#### [What you should do]
Go through the listing and set it down exactly, leaving out its pictures.

#### [Given material]
# # # #
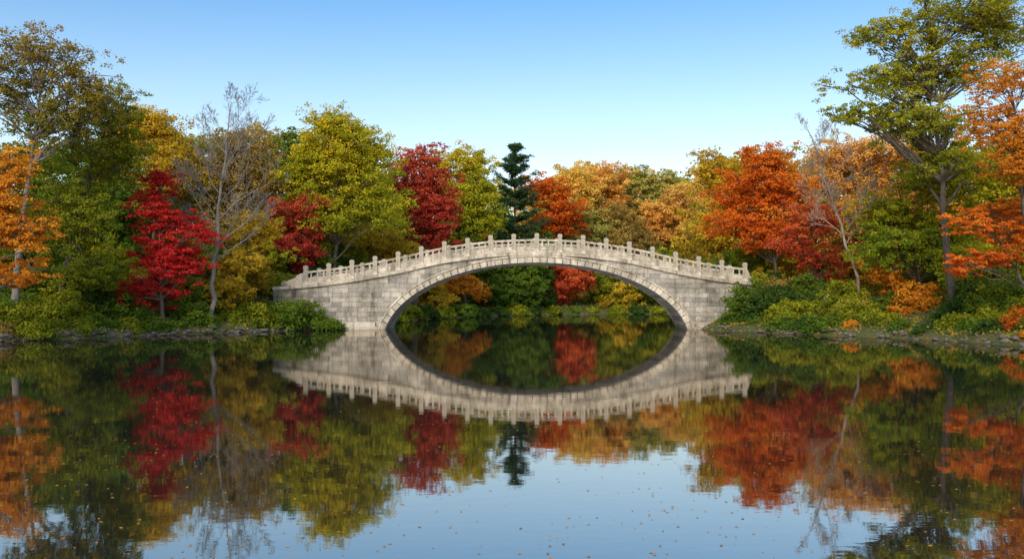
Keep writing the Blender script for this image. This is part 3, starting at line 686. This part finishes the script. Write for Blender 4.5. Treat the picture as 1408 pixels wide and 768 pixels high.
# ------------------------------------------------------------ light, sky, camera
EL, AZ = math.radians(28), math.radians(195)
wd = bpy.data.worlds.new('World'); S.world = wd; wd.use_nodes = True
nt = wd.node_tree; bg = nt.nodes['Background']
sk = nt.nodes.new('ShaderNodeTexSky'); sk.sky_type = 'NISHITA'; sk.sun_disc = False; sk.sun_elevation = EL; sk.sun_rotation = AZ
sk.air_density = 1.0; sk.dust_density = .8; sk.ozone_density = 1.6
tc = N(nt, 'TexCoord'); sx = N(nt, 'SeparateXYZ'); nt.links.new(tc.outputs['Generated'], sx.inputs[0])
r = ramp(nt, [(0.0,(.64,.51,.425)),(.12,(.56,.475,.41)),(.22,(.44,.45,.435)),(.34,(.235,.365,.435)),(.6,(1.06,.97,.83))]); nt.links.new(sx.outputs['Z'], r.inputs[0])  # last stop: bright warm zenith added above the frame as fill light
mx = N(nt, 'MixRGB', blend_type='MULTIPLY'); mx.inputs[0].default_value = 1
nt.links.new(sk.outputs[0], mx.inputs[1]); nt.links.new(r.outputs[0], mx.inputs[2])
vm = N(nt, 'VectorMath', operation='SCALE'); vm.inputs['Scale'].default_value = 2.95; nt.links.new(mx.outputs[0], vm.inputs[0])
nt.links.new(vm.outputs[0], bg.inputs[0]); bg.inputs[1].default_value = .15
sl = bpy.data.lights.new('sun', 'SUN'); sl.energy = 2.55; sl.angle = math.radians(6); sl.color = (1, .86, .68)
so = bpy.data.objects.new('sun', sl); C.objects.link(so)
sd_ = Vector((math.sin(AZ)*math.cos(EL), math.cos(AZ)*math.cos(EL), math.sin(EL)))
so.rotation_euler = sd_.to_track_quat('Z', 'Y').to_euler(); so.location = (0, 0, 60)
cam = bpy.data.cameras.new('camera'); co = bpy.data.objects.new('camera', cam); C.objects.link(co)
cam.sensor_width = 36; cam.lens = 36*F/1408; cam.shift_y = (HY-384)/1408; cam.clip_end = 5000; cam.clip_start = .1
co.location = (0, 0, CH); co.rotation_euler = (math.pi/2, 0, 0)
S.camera = co
S.view_settings.view_transform = 'Standard'; S.view_settings.look = 'None'; S.view_settings.exposure = 0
# # # #
#### [Solution to this problem]
Keep writing the Blender script for this image. This is part 3, starting at line 686. This part finishes the script. Write for Blender 4.5. Treat the picture as 1408 pixels wide and 768 pixels high.
# ------------------------------------------------------------ light, sky, camera
EL, AZ = math.radians(28), math.radians(195)
wd = bpy.data.worlds.new('World'); S.world = wd; wd.use_nodes = True
nt = wd.node_tree; bg = nt.nodes['Background']
sk = nt.nodes.new('ShaderNodeTexSky'); sk.sky_type = 'NISHITA'; sk.sun_disc = False; sk.sun_elevation = EL; sk.sun_rotation = AZ
sk.air_density = 1.0; sk.dust_density = .8; sk.ozone_density = 1.6
tc = N(nt, 'TexCoord'); sx = N(nt, 'SeparateXYZ'); nt.links.new(tc.outputs['Generated'], sx.inputs[0])
r = ramp(nt, [(0.0,(.64,.51,.425)),(.12,(.56,.475,.41)),(.22,(.44,.45,.435)),(.34,(.235,.365,.435)),(.6,(1.06,.97,.83))]); nt.links.new(sx.outputs['Z'], r.inputs[0])  # last stop: bright warm zenith added above the frame as fill light
mx = N(nt, 'MixRGB', blend_type='MULTIPLY'); mx.inputs[0].default_value = 1
nt.links.new(sk.outputs[0], mx.inputs[1]); nt.links.new(r.outputs[0], mx.inputs[2])
vm = N(nt, 'VectorMath', operation='SCALE'); vm.inputs['Scale'].default_value = 2.95; nt.links.new(mx.outputs[0], vm.inputs[0])
nt.links.new(vm.outputs[0], bg.inputs[0]); bg.inputs[1].default_value = .15
sl = bpy.data.lights.new('sun', 'SUN'); sl.energy = 2.55; sl.angle = math.radians(6); sl.color = (1, .86, .68)
so = bpy.data.objects.new('sun', sl); C.objects.link(so)
sd_ = Vector((math.sin(AZ)*math.cos(EL), math.cos(AZ)*math.cos(EL), math.sin(EL)))
so.rotation_euler = sd_.to_track_quat('Z', 'Y').to_euler(); so.location = (0, 0, 60)
cam = bpy.data.cameras.new('camera'); co = bpy.data.objects.new('camera', cam); C.objects.link(co)
cam.sensor_width = 36; cam.lens = 36*F/1408; cam.shift_y = (HY-384)/1408; cam.clip_end = 5000; cam.clip_start = .1
co.location = (0, 0, CH); co.rotation_euler = (math.pi/2, 0, 0)
S.camera = co
S.view_settings.view_transform = 'Standard'; S.view_settings.look = 'None'; S.view_settings.exposure = 0